As soon, however, as circumstances would permit, and as
far as it has been practicable consistently with the public interests,
the reduction of the Army has been accomplished; but the appropriations
for its pay and for other branches of the military service having proved
inadequate, the earliest attention to that subject will be necessary;
and the expediency of continuing upon the peace establishment the staff
officers who have hitherto been provisionally retained is also
recommended to the consideration of Congress.
In the performance of the Executive duty upon this occasion there has
not been wanting a just sensibility to the merits of the American Army
during the late war; but the obvious policy and design in fixing an
efficient military peace establishment did not afford an opportunity to
distinguish the aged and infirm on account of their past services nor
the wounded and disabled on account of their present sufferings. The
extent of the reduction, indeed, unavoidably involved the exclusion
of many meritorious officers of every rank from the service of their
country; and so equal as well as so numerous were the claims to
attention that a decision by the standard of comparative merit could
seldom be attained.

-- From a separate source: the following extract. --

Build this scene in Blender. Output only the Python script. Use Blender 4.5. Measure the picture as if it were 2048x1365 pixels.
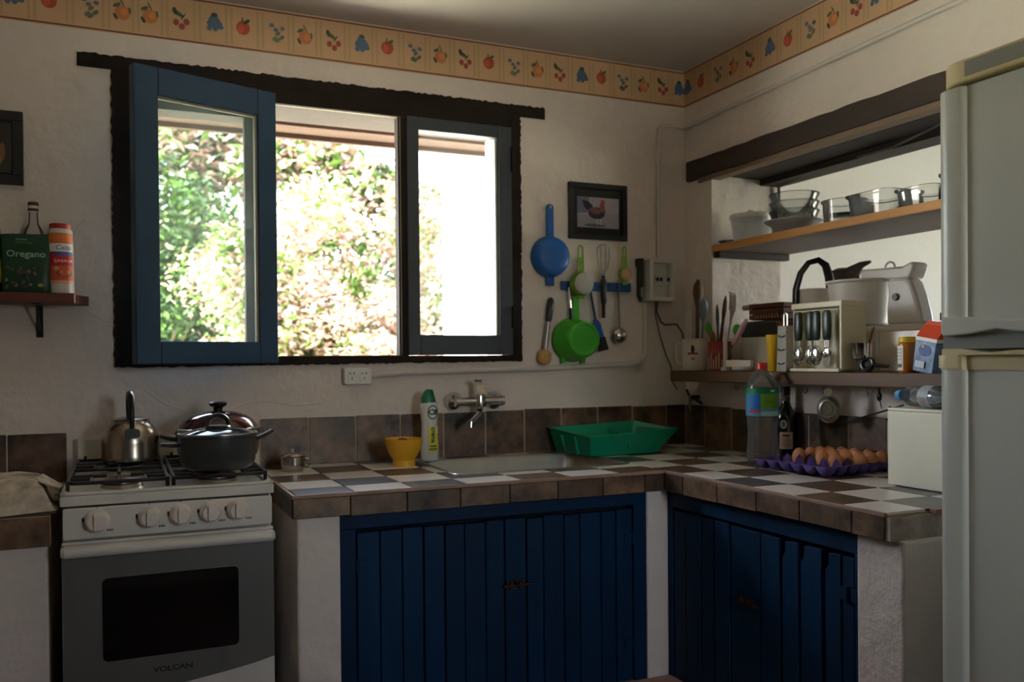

Judged, however, in candor by a general standard of
positive merit, the Army Register will, it is believed, do honor to the
establishment, while the case of those officers whose names are not
included in it devolves with the strongest interest upon the legislative
authority for such provision as shall be deemed the best calculated to
give support and solace to the veteran and the invalid, to display the
beneficence as well as the justice of the Government, and to inspire a
martial zeal for the public service upon every future emergency.